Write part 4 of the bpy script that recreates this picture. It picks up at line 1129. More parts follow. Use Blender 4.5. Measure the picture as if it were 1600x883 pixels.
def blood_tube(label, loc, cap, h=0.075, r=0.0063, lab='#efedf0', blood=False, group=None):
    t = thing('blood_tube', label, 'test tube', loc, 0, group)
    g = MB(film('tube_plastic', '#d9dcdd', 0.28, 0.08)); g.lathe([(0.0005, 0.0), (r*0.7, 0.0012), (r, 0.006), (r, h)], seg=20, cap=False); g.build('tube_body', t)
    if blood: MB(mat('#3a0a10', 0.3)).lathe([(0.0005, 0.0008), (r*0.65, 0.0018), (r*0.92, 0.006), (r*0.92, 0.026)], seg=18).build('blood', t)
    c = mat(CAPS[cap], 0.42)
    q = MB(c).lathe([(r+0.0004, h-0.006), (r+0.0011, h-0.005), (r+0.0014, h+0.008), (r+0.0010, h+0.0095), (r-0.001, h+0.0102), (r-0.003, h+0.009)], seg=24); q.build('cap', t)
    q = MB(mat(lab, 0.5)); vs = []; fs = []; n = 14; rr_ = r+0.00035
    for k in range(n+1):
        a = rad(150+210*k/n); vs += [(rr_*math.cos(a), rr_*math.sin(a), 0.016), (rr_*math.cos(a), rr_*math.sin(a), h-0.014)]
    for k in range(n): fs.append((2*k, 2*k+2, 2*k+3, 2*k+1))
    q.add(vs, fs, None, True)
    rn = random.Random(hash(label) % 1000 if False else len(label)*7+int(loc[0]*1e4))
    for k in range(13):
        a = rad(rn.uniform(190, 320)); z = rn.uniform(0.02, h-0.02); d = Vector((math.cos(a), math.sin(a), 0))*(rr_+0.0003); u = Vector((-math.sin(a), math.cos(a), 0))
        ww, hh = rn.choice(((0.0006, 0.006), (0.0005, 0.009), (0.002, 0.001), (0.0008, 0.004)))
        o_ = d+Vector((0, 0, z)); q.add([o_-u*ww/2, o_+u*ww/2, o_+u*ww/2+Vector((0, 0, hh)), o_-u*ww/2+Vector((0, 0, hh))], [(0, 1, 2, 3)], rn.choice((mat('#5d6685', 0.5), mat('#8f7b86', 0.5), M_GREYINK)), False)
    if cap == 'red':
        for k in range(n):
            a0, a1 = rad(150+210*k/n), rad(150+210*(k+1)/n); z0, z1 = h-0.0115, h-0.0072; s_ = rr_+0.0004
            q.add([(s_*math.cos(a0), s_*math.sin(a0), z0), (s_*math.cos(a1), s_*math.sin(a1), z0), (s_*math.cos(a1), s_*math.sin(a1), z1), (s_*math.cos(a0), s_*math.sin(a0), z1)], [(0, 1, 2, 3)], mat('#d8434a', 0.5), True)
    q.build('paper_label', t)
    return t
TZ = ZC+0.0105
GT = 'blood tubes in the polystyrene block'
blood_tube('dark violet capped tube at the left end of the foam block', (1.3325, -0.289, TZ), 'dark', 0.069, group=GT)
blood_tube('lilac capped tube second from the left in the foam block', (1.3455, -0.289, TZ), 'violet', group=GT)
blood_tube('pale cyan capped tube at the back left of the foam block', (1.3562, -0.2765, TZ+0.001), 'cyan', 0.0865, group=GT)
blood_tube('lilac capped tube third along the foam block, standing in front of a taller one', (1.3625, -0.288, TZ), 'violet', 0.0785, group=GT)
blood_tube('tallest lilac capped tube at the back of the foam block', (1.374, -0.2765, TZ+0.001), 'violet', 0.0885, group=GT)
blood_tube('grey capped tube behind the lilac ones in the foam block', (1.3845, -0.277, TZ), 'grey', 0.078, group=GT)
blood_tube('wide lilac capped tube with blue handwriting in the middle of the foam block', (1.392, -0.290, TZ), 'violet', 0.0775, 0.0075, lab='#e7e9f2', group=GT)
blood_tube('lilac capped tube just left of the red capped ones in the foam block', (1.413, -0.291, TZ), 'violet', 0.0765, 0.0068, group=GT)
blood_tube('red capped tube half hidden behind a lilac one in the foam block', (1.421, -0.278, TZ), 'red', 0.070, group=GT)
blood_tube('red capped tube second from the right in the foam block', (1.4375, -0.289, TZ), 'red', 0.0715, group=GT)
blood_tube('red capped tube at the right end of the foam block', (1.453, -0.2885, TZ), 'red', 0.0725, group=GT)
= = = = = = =
= EXERCISE DETAILS =
Retype the whole listing, matching it exactly.

= SOLUTION =
Write part 4 of the bpy script that recreates this picture. It picks up at line 1129. More parts follow. Use Blender 4.5. Measure the picture as if it were 1600x883 pixels.
def blood_tube(label, loc, cap, h=0.075, r=0.0063, lab='#efedf0', blood=False, group=None):
    t = thing('blood_tube', label, 'test tube', loc, 0, group)
    g = MB(film('tube_plastic', '#d9dcdd', 0.28, 0.08)); g.lathe([(0.0005, 0.0), (r*0.7, 0.0012), (r, 0.006), (r, h)], seg=20, cap=False); g.build('tube_body', t)
    if blood: MB(mat('#3a0a10', 0.3)).lathe([(0.0005, 0.0008), (r*0.65, 0.0018), (r*0.92, 0.006), (r*0.92, 0.026)], seg=18).build('blood', t)
    c = mat(CAPS[cap], 0.42)
    q = MB(c).lathe([(r+0.0004, h-0.006), (r+0.0011, h-0.005), (r+0.0014, h+0.008), (r+0.0010, h+0.0095), (r-0.001, h+0.0102), (r-0.003, h+0.009)], seg=24); q.build('cap', t)
    q = MB(mat(lab, 0.5)); vs = []; fs = []; n = 14; rr_ = r+0.00035
    for k in range(n+1):
        a = rad(150+210*k/n); vs += [(rr_*math.cos(a), rr_*math.sin(a), 0.016), (rr_*math.cos(a), rr_*math.sin(a), h-0.014)]
    for k in range(n): fs.append((2*k, 2*k+2, 2*k+3, 2*k+1))
    q.add(vs, fs, None, True)
    rn = random.Random(hash(label) % 1000 if False else len(label)*7+int(loc[0]*1e4))
    for k in range(13):
        a = rad(rn.uniform(190, 320)); z = rn.uniform(0.02, h-0.02); d = Vector((math.cos(a), math.sin(a), 0))*(rr_+0.0003); u = Vector((-math.sin(a), math.cos(a), 0))
        ww, hh = rn.choice(((0.0006, 0.006), (0.0005, 0.009), (0.002, 0.001), (0.0008, 0.004)))
        o_ = d+Vector((0, 0, z)); q.add([o_-u*ww/2, o_+u*ww/2, o_+u*ww/2+Vector((0, 0, hh)), o_-u*ww/2+Vector((0, 0, hh))], [(0, 1, 2, 3)], rn.choice((mat('#5d6685', 0.5), mat('#8f7b86', 0.5), M_GREYINK)), False)
    if cap == 'red':
        for k in range(n):
            a0, a1 = rad(150+210*k/n), rad(150+210*(k+1)/n); z0, z1 = h-0.0115, h-0.0072; s_ = rr_+0.0004
            q.add([(s_*math.cos(a0), s_*math.sin(a0), z0), (s_*math.cos(a1), s_*math.sin(a1), z0), (s_*math.cos(a1), s_*math.sin(a1), z1), (s_*math.cos(a0), s_*math.sin(a0), z1)], [(0, 1, 2, 3)], mat('#d8434a', 0.5), True)
    q.build('paper_label', t)
    return t
TZ = ZC+0.0105
GT = 'blood tubes in the polystyrene block'
blood_tube('dark violet capped tube at the left end of the foam block', (1.3325, -0.289, TZ), 'dark', 0.069, group=GT)
blood_tube('lilac capped tube second from the left in the foam block', (1.3455, -0.289, TZ), 'violet', group=GT)
blood_tube('pale cyan capped tube at the back left of the foam block', (1.3562, -0.2765, TZ+0.001), 'cyan', 0.0865, group=GT)
blood_tube('lilac capped tube third along the foam block, standing in front of a taller one', (1.3625, -0.288, TZ), 'violet', 0.0785, group=GT)
blood_tube('tallest lilac capped tube at the back of the foam block', (1.374, -0.2765, TZ+0.001), 'violet', 0.0885, group=GT)
blood_tube('grey capped tube behind the lilac ones in the foam block', (1.3845, -0.277, TZ), 'grey', 0.078, group=GT)
blood_tube('wide lilac capped tube with blue handwriting in the middle of the foam block', (1.392, -0.290, TZ), 'violet', 0.0775, 0.0075, lab='#e7e9f2', group=GT)
blood_tube('lilac capped tube just left of the red capped ones in the foam block', (1.413, -0.291, TZ), 'violet', 0.0765, 0.0068, group=GT)
blood_tube('red capped tube half hidden behind a lilac one in the foam block', (1.421, -0.278, TZ), 'red', 0.070, group=GT)
blood_tube('red capped tube second from the right in the foam block', (1.4375, -0.289, TZ), 'red', 0.0715, group=GT)
blood_tube('red capped tube at the right end of the foam block', (1.453, -0.2885, TZ), 'red', 0.0725, group=GT)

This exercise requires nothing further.